My Messy House

By Rev. Dr Katherine Rainger, Senior Chaplain

“People were bringing little children to Jesus for him to bless them, but the disciples rebuked them. When Jesus saw this, he was indignant. He said to them, ‘Let the little children come to me, and do not hinder them, for the kingdom of God belongs to such as these. Truly I tell you, anyone who will not receive the kingdom of God like a little child will never enter it.’ And he took the children in his arms, placed his hands on them and blessed them" - Mark 10:13-16.

Credit: Jago Silver


The Godly Play story of Jesus and the children is a favourite with Pre-Kindergarten students.

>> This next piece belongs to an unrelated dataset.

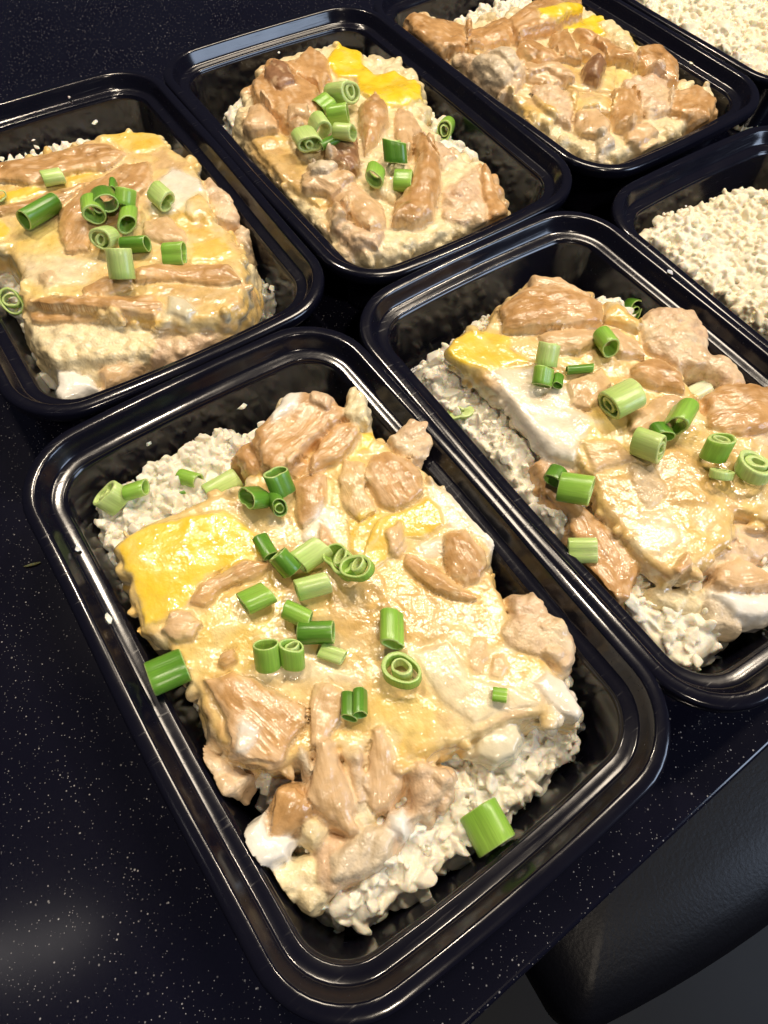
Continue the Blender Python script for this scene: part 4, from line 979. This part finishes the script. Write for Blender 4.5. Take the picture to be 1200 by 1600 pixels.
def scallion(u, v, ang, elev, lpx, dpx, tone, label, inner=None, crease=0., hollow=None, group='sliced scallions', lift=0., seed=[0]):
    seed[0] += 1; sd = seed[0]; r = np.random.default_rng(sd+900)
    d0 = ray(u, v); d0 = d0/(d0@fw)
    # depth guess from the surface under the pixel
    h = BVH.ray_cast(Vector(CAM), Vector(d0).normalized())
    dist = (h[0]-Vector(CAM)).dot(Vector(fw)) if h[0] is not None else (RIM-.03-CAM[2])/d0[2]
    mpp = dist/F; R = dpx*mpp/2*.93; ln = lpx*mpp*.93
    # horizontal direction whose picture runs along ang
    p0 = CAM+d0*dist; a = math.radians(ang)
    q = at(u+30*math.cos(a), v+30*math.sin(a), p0[2]); hd = (q-p0); hd[2] = 0; hd /= np.linalg.norm(hd)
    e = math.radians(elev); ax = hd*math.cos(e)+np.array([0, 0, 1])*math.sin(e)
    sup = abs(math.sin(e))*ln/2+math.cos(e)*R
    t = dist*1.02; c = None
    for _ in range(160):
        c = CAM+d0*t; g = max(ground(c[0], c[1]), ground(c[0]+hd[0]*ln*.3*math.cos(e), c[1]+hd[1]*ln*.3*math.cos(e))*.5+ground(c[0]-hd[0]*ln*.3*math.cos(e), c[1]-hd[1]*ln*.3*math.cos(e))*.5)
        if c[2]-g >= sup*.90+lift/1000: break
        t -= .0006
    wall = {'d': .15, 'm': .20, 'l': .27, 'w': .34}[tone] if hollow is None else hollow
    if inner is None: inner = tone in ('l', 'w') and r.random() < .3
    V, Fc, C, fb = tube(R, wall, ln, tone, sd, r.uniform(.05, .32), crease, r.uniform(-.36, .36))
    root = empty('scallion_slice', c); tag(root, label, 'scallion', group)
    Zx = Vector(ax); X_ = Zx.orthogonal().normalized(); Y_ = Zx.cross(X_)
    M3 = np.array([X_[:], Y_[:], Zx[:]]).T
    a_ = mesh_obj('outer_layer', V@M3.T, Fc, M_SCAL, root, True, C, None, {'fib': fb})
    if inner:
        ri = R*(1-wall)*r.uniform(.66, .84); off = (R*(1-wall)-ri)*r.uniform(.2, .8)
        t2 = {'d': 'm', 'm': 'l', 'l': 'l', 'w': 'w'}[tone]
        Vi, Fi, Ci, fi = tube(ri, {'d': .25, 'm': .28, 'l': .45, 'w': .6}[tone], ln*r.uniform(.90, 1.0), t2, sd+50, .12, .1, .1, 22)
        Vi = Vi+[off, off*.4, 0]
        mesh_obj('inner_layer', Vi@M3.T, Fi, M_SCAL, root, True, Ci, None, {'fib': fi})
    wv = V@M3.T+c
    PLACED.append(BVHTree.FromPolygons(wv.tolist(), Fc.tolist()))
    return root
A_S = [
 (177,778,200,35,32,41,'l','pale scallion ring leaning at the far left corner of the front container',dict(inner=True)),
 (212,766,-15,5,34,29,'m','short green scallion touching the leaning pale ring in the front container'),
 (296,749,20,8,36,28,'m','single green scallion on the bare rice behind the broad yolk of the front container'),
 (348,761,-30,0,58,34,'l','long pale ribbed scallion lying behind the broad yolk of the front container'),
 (397,777,150,40,34,40,'d','dark hollow scallion ring, leftmost of the three beside the top chicken chunk',dict(inner=False,hollow=.16)),
 (437,754,240,50,40,36,'d','dark curled scallion, upper one of the three beside the top chicken chunk',dict(inner=False,hollow=.2)),
 (433,787,60,25,28,29,'d','small dark scallion, lowest of the three beside the top chicken chunk',dict(inner=True)),
 (414,854,60,0,42,24,'d','thin dark scallion tube lying on the edge of the broad yolk in the front container',dict(inner=False)),
 (445,880,220,35,40,39,'d','dark scallion with ring end up, between the thin dark tube and the pale ribbed piece',dict(inner=True)),
 (485,867,-35,0,50,36,'l','pale ribbed scallion, upper one of two pale pieces in the centre of the front slab'),
 (488,916,-15,0,54,40,'l','pale scallion, lower one of two pale pieces in the centre of the front slab',dict(inner=True)),
 (535,878,200,55,26,54,'m','large green scallion ring standing in front of a second ring, centre of the front slab',dict(inner=True)),
 (559,888,200,55,16,48,'m','half hidden scallion ring behind the large green ring on the front slab',dict(inner=True)),
 (400,935,-25,0,46,38,'m','green scallion at the left of the centre cluster, beside the curved chicken strip'),
 (465,960,25,0,48,36,'m','mid green scallion tilted above the darkest double piece on the front slab'),
 (494,989,0,5,58,40,'d','darkest wide scallion with a groove, at the foot of the centre cluster',dict(crease=.25,inner=False)),
 (417,1025,270,50,46,39,'m','upright hollow scallion, left of the standing pair on the front slab',dict(inner=False,hollow=.16)),
 (457,1024,270,55,42,36,'m','upright scallion with nested rings, right of the standing pair on the front slab',dict(inner=True)),
 (519,1022,20,5,42,20,'l','thin pale scallion sliver below the darkest wide piece',dict(inner=False)),
 (613,982,90,8,58,37,'m','lone green scallion lying lengthwise right of the centre cluster on the front slab',dict(crease=.2)),
 (627,1048,250,70,20,62,'m','widest open scallion ring lying flat on the front slab, nested ring inside',dict(inner=True)),
 (546,1103,90,15,44,24,'d','left half of the joined dark scallion pair below the centre of the front slab',dict(inner=False)),
 (563,1098,90,15,44,26,'d','right half of the joined dark scallion pair below the centre of the front slab',dict(inner=False)),
 (781,1086,10,10,24,20,'m','tiny green scallion bit on the near right corner of the front slab',dict(inner=False)),
 (262,1050,155,5,56,46,'d','dark scallion wedged between the left wall and the front slab',dict(inner=False)),
 (762,1292,63,5,64,62,'m','biggest bright green scallion, on the spilled rice by the near right wall',dict(crease=.22)),
 (277,772,-15,0,26,8,'d','dark green scallion sliver in the rice behind the front yolk',dict(inner=False)),
]
B_S = [
 (82,277,-10,0,32,27,'l','pale scallion alone on the far chicken strip of the left slab'),
 (62,330,145,5,66,34,'d','long dark scallion tube at the left of the left slab, open end to the left',dict(inner=False,hollow=.14)),
 (146,326,80,5,36,36,'m','green scallion under the dark grooved one on the left slab'),
 (162,312,70,15,44,36,'d','dark grooved scallion on top of the pile on the left slab',dict(crease=.22,inner=False)),
 (177,291,90,5,28,14,'d','thin dark scallion standing behind the pile on the left slab',dict(inner=False)),
 (196,309,300,40,26,35,'m','scallion ring at the right of the pile on the left slab, ring facing up',dict(inner=True)),
 (199,341,90,10,44,31,'m','green scallion lying towards the viewer, right side of the pile on the left slab'),
 (164,371,120,30,32,37,'l','pale scallion with its ring end to the viewer, below the pile on the left slab',dict(inner=True)),
 (211,382,0,5,42,27,'d','dark scallion lying crosswise just below the pile on the left slab'),
 (188,412,280,50,46,46,'l','largest pale scallion on the left slab, ring end up',dict(inner=True)),
 (252,307,45,5,42,32,'l','split pale scallion on the egg white of the left slab',dict(crease=.3)),
 (272,397,0,5,34,29,'m','small green scallion apart at the right of the left slab'),
 (19,472,80,50,22,39,'m','scallion ring leaning on the near left wall of the left container',dict(inner=True)),
 (0,306,60,30,20,18,'l','scallion cut off by the left picture edge',dict(inner=False)),
]
C_S = [
 (534,146,25,25,42,38,'l','largest scallion of the back heap, ring end to the right beside the yolk',dict(inner=True)),
 (507,163,-30,5,28,25,'m','small scallion left below the largest one on the back heap'),
 (528,180,0,10,34,30,'m','green scallion right below the largest one on the back heap'),
 (499,200,60,5,36,32,'l','pale scallion, right one of two at the left of the back heap cluster'),
 (479,217,60,5,38,32,'l','pale scallion, leftmost of the back heap cluster'),
 (538,207,10,5,30,30,'l','square looking pale scallion at the lower right of the back heap cluster'),
 (514,222,-20,5,34,16,'d','dark scallion tucked under the pale pieces of the back heap cluster',dict(inner=False)),
 (617,237,250,55,32,32,'d','scallion with nested glossy rings upright on the back heap',dict(inner=True)),
 (586,273,100,8,34,29,'m','green scallion, left one of the pair before the chicken strip on the back heap'),
 (630,282,10,8,30,29,'m','green scallion, right one of the pair, against the chicken strip on the back heap'),
 (697,200,110,20,36,27,'m','scallion leaning at the right side of the back heap by the container wall',dict(inner=True)),
]
D_S = [
 (856,554,270,45,36,39,'l','pale scallion ring standing at the edge of the egg white, right slab, upper of two',dict(inner=True)),
 (848,589,270,40,28,31,'m','small scallion ring standing on the egg white, right slab, lower of two',dict(inner=True)),
 (872,595,100,10,26,16,'d','tiny dark scallion beside the standing rings on the right slab',dict(inner=False)),
 (906,577,-5,0,46,18,'d','thin dark scallion lying crosswise on the right slab',dict(inner=False)),
 (947,534,60,8,36,36,'m','ribbed green scallion near the far chicken of the right slab'),
 (972,623,-25,5,56,52,'l','large pale ribbed scallion in the middle of the right slab with white cut end',dict(inner=True)),
 (1063,652,120,5,52,42,'m','bold green scallion at the right of the large pale ribbed one'),
 (1093,612,-25,10,36,29,'w','almost white scallion beside the browned right chicken'),
 (1034,674,60,10,26,26,'d','dark scallion peeping out behind the striped pale one on the right slab',dict(inner=False)),
 (1013,696,35,22,46,46,'l','striped pale scallion with its ring end to the lower right, on the right slab',dict(inner=True)),
 (1121,700,280,55,36,46,'m','standing scallion ring near the right picture edge, above a thinner ring',dict(inner=True)),
 (1127,741,260,45,14,40,'l','thin scallion ring leaning below the standing one near the right picture edge',dict(inner=True)),
 (1178,731,250,70,24,62,'l','widest scallion ring on the right slab, by the right picture edge',dict(inner=True)),
 (899,763,15,12,50,43,'m','green scallion on the lower chicken piece, pale cut end to the right',dict(inner=True)),
 (868,743,120,5,28,28,'d','dark scallion behind the one with the pale cut end',dict(inner=False)),
 (910,860,5,12,46,34,'l','scallion at the left wall on the lower chicken of the right container'),
 (988,482,60,30,24,27,'d','dark scallion behind the right slab near the minced chunk',dict(inner=True)),
 (719,645,200,78,5,36,'l','thin pale scallion slice lying on the rice in the right container',dict(inner=False,hollow=.9)),
]
for tab in (A_S, B_S, C_S, D_S):
    for s in tab:
        scallion(*s[:8], **(s[8] if len(s) > 8 else {}))


# ------------------------------------------------------------------ stray crumbs
def crumb(u, v, z, lpx, wpx, ang, label, name='rice_crumb', cat='crumb', colr=None, wall=False, seed=[0]):
    seed[0] += 1; p = at(u, v, RIM+z/1000); mp = depth(p)/F
    a = math.radians(ang); q = at(u+20*math.cos(a), v+20*math.sin(a), p[2])-p; rz = math.atan2(q[1], q[0])
    Vh, Th = hull(700+seed[0], 16, (lpx*mp/2*1.05, wpx*mp/2*1.05, min(lpx, wpx)*mp*.3))
    o = mesh_obj(name, Vh, Th, M_RICE, None, False, np.tile(colr if colr is not None else RICE_C[2], (len(Vh), 1)))
    o.location = p; o.rotation_euler = (0, 0, rz)
    tag(o, label, cat, 'stray crumbs')
WHT = np.array((.80, .78, .72))
for a in [
 (206,670,-10,11,7,70,'small curled white crumb on the far wall of the front container, left one of two'),
 (231,692,-14,17,12,15,'white rice crumb on the far wall of the front container, right of the curled one'),
 (378,635,-12,18,13,-20,'clear white crumb on the far wall of the front container near its top corner'),
 (121,858,-6,16,7,50,'small white crumb on the left ledge of the front container, farthest one'),
 (155,913,-10,10,6,60,'yellowish crumb on the left wall of the front container, second from the far corner'),
 (175,934,-10,20,8,30,'long white crumb on the left wall of the front container, above the ragged flake'),
 (168,967,-7,22,16,60,'ragged white flake on the left ledge of the front container'),
 (195,981,-9,5,4,0,'tiny white speck right of the ragged flake on the left ledge'),
 (797,865,-8,5,5,0,'tiny speck on the right wall of the front container, upper one'),
 (865,917,-6,9,8,0,'white speck on the right wall of the front container near the minced chunk'),
 (613,1426,-38,14,10,-60,'lone crumb on the floor of the front container near the spilled rice'),
 (525,1458,-38,18,14,-50,'pale crumb lying apart at the near corner of the front container floor'),
 (514,1428,-36,24,20,60,'round cauliflower bit at the near corner of the front container'),
 (148,192,-14,16,7,-55,'thin white crumb on the far wall of the left container'),
 (58,230,-18,14,7,25,'white crumb above the far chicken strip of the left container'),
 (52,219,-16,7,4,-20,'tiny crumb just above the white crumb of the left container'),
 (108,152,-5,7,5,60,'tiny crumb on the far rim of the left container'),
 (2,249,-18,10,10,0,'crumb at the left picture edge on the far wall of the left container'),
 (425,451,-22,16,10,60,'upper crumb on the right wall of the left container'),
 (436,82,-5,5,5,0,'tiny speck on the far ledge of the middle back container'),
 (632,110,-10,6,5,0,'tiny speck on the right wall of the middle back container'),
 (735,245,-20,10,8,30,'crumb on the right wall of the middle back container'),
 (1080,99,-6,10,5,45,'small white crumb on the right ledge of the back container'),
 (923,12,-10,4,4,0,'tiny speck on the far side of the back container'),
 (1163,305,-12,14,8,-20,'triangular white crumb on the far wall of the rice container'),
 (1161,317,-14,8,7,0,'round crumb just below the triangular one in the rice container'),
 (1072,322,-10,5,4,70,'tiny speck on the far wall of the rice container'),
 (1121,1028,-34,18,8,-15,'white crumb on the floor at the near end of the right container'),
 (1193,990,-20,8,5,80,'tiny crumb on the near wall of the right container at the picture edge'),
]: crumb(*a)
crumb(1047,425,.6,14,8,35,'clear bluish water drop on the right rim of the right container','water_drop','drop',np.array((.5,.55,.65)))
crumb(51,882,-41.2,30,6,-15,'dried greenish sliver on the dark counter left of the front container','scallion_sliver','scrap',np.array((.12,.13,.05)))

One of the ‘wondering’ questions I ask is: “I wonder how the children felt when they talked to Jesus?” Last week a child said, “happy and sad.” I responded with another question, “I wonder why they felt happy and sad?” “They felt happy and sad because they talked about happy and sad things,” was the reply.

So much of life is a combination of “happy and sad”. This child’s response put “happy and sad” within the context of faith, where both “happy and sad” are given space in the presence of God in the person of Jesus. All of life can be brought into conversation with God. We can drop all pretence; we have nothing to prove.

The following reflection by Kathleen Norris, published in her book Amazing Grace: A Vocabulary of Faith, takes up this idea of the honesty we can bring into our relationship with God and the wisdom of children in showing the path to spiritual growth.

When I’m working as an artist-in-residence at parochial schools, I like to read the psalms out loud to inspire the students, who are usually not aware that the snippets they sing at Mass are among the greatest poems in the world. But I have found that when I have asked children to write their own psalms, their poems often have an emotional directness that is similar to that of the Biblical Psalter. They know what it’s like to be small in a world designed for big people, to feel lost and abandoned. Children are frequently astonished to discover that the psalmists so freely express the more unacceptable emotions, sadness and even anger, even anger at God, and all of this is in the Bible that they hear/read in church on Sunday morning.

Children who are picked on by their big brothers and sisters can be remarkably adept when it comes to writing cursing psalms, and I believe that the writing process offers them a safe haven in which to work through their desires for vengeance in a healthy way. Once a little boy wrote a poem called, “The Monster Who Was Sorry.” He began by admitting that he hates it when his father yells at him: his response in the poem is to throw his sister down the stairs, and then to wreck his room, and finally to wreck the whole town. The poem concludes: “Then I sit in my messy house and say to myself, ‘I shouldn’t have done all that.'”

“My messy house” says it all: with more honesty than most adults could have mustered, the boy made a metaphor for himself that admitted the depth of his rage and also gave him a way out. If that boy had been a novice in the fourth-century monastic desert, his elders might have told him that he was well on the way toward repentance, no such a monster after all, but only human. If the house is messy, they might have said, why not clean it up, why not make it into a place where God might wish to dwell?

Kathleen’s reflection brings the Psalms in the Bible into conversation with children’s experiences of all the emotions that are part of the human condition. The perspective that I would add is that God chooses to dwell with us, regardless of the state of our metaphorical house. The invitation of Lent is to recognise that we can’t “clean it up” on our own. It is the love, grace and mercy of God that brings healing and hope into our hearts and homes.